Iv3rson focuses a lot more on Allen Iverson, the man from Hampton/Newport News who played for Bethel High School than the Allen Iverson that we saw on TV in the NBA. Instead of interviews with his contemporaries (Shaquille O’Neal was the only one who had a major onscreen presence in the film), it spent lots of time with his parents, his wife Tawanna, other family members, and other friends and neighbors from where he grew up. Now no doubt a big reason for all those absences is that Iverson and Shaq are Reebok VPs and so many of the league’s stars are Nike guys, but it was for the better! Featuring them and having them talk about their lives with him and what role they played and what he meant to them did a better job of connecting us to him than having a roll call of current and former NBA players gush about how great he was. Iverson was often criticized for his never waning loyalty to his friends and family back home, but hearing from some of those actual people really put it into perspective. For all intents and purposes Allen Iverson rode with the people who supported him, and those people supported him through some really rough circumstances while he was growing up. Were those people being opportunistic, trading early support for his in the future once he’d made it? Maybe, but they all put real skin in the game on the front end made plenty of sacrifices of their own to help Allen get to where he is and continued to stick with him when things weren’t going so great late in his career.

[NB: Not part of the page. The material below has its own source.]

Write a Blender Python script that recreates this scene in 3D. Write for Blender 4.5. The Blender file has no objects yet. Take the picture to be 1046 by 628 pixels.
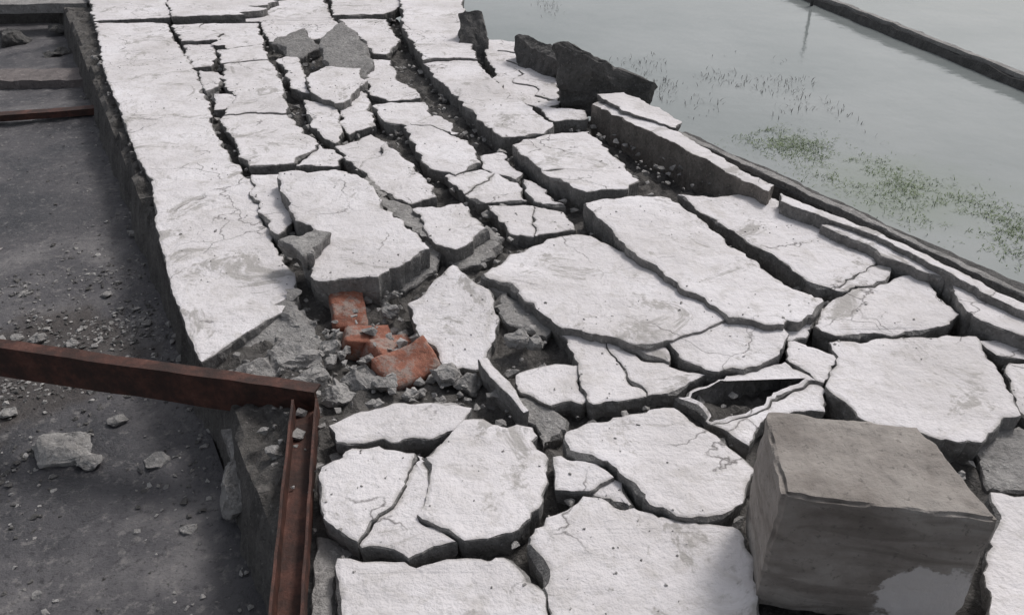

Focusing so much on Iverson the man, for better or worse, meant less focus on his NBA career. We start with Allen on draft day and some early interview footage where he said the usual player-speak about wanting to get better and all. But the early struggles to put a winning team around him were glossed over. Former Sixers Owner and President Pat Croce was featured a good bit in the second episode, and was great to hear from. Croce was front and center for Iverson’s clashes with Larry Brown and gave his own first hand account of forcing them to work together, which ultimately lead to an NBA Finals appearance. That playoff run got the most focus of any point of his career, and rightfully so given that it was the pinnacle of his career. And then the rest of his career – the decline of the Sixers finals roster and getting traded four times in four years before retiring where it started in Philly, came and went very fast. Iverson played nine seasons after the 2001 Finals, five with the Sixers, and they got what felt like five minutes of screen time here. If you came in expecting Michael Jordan: Come Fly With Me or Magic Johnson: Always Showtime then you would likely be disappointed by the relative lack of attention his on court life got here.
That being said, the mission of this film was to show us Allen the man. So while his post Finals career struggles were glossed over, the parallel spiral in his personal life filled in the gap. The killing of his best friend Rahshaan Langford was given a good bit of discussion, and how it put him in a bad place that would lead to a lot of self destructive behavior. While we didn’t get a point by point recounting of all his incidents enough was shown for us to see he was not on a good path as his career wound down. His divorce from Tawanna, who he would later remarry, happened during this time and if there’s a part of the documentary that can be accused of sanitizing things it’s here. Iverson’s infidelity wasn’t mentioned at all and instead the whole thing was lumped in as it their marriage was a casualty of his late career struggles and his grief over Langord’s death.
There is one big thing missing from this – the presence of Big John, Coach John Thompson from Georgetown. John passed away in 2020, so unfortunately he wasn’t there to provide his perspective on his time with Allen. The documentary was very light on Allen’s two years at Georgetown, and understandably so since the most important figure of that time is no longer with us. Iverson credits John with saving his life, and Coach was a big figure in his life until he passed, and his absence was really felt. We got zero insight into how life was at Georgetown for Allen, which has the makings of a fascinating study. Iverson extended the Hoyas time at the top of the Big East for two more years while being the furthest thing from fitting the profile of any other player Thompson had ever brought in. But without Big John to speak on it we’ll probably never get any real insight into how it was there at the time. Former NBA Commissioner David Stern, who also is no longer with us, appeared in some old taped interviews and would have also been great to have heard from given his well publicized clashes with Iverson throughout his career. The brief mention of Iverson’s ill fated rap album could have been fleshed out, although Iverson’s recounting of meeting with Stern about it was pretty amusing in it’s own right.
Final Verdict
I liked it. I felt that more than anything it connected you to who Allen Iverson is. Iverson has an autobiography out, rightfully titled Misunderstood, and this feels as if this may be a short version of that because at the end I felt like I, well, understood him more. It did paint him in a really positive light overall, a man whose only sin is that he does everything at 11, but Allen is always willing and ready to admit when he did something wrong or made a mistake. He doesn’t pass the buck or blame anyone else for his missteps. At only three episodes long it felt like there was a lot more story to tell, but maybe that’s what the book is for. All in all, it’s worth your time if you’re a Prime subscriber.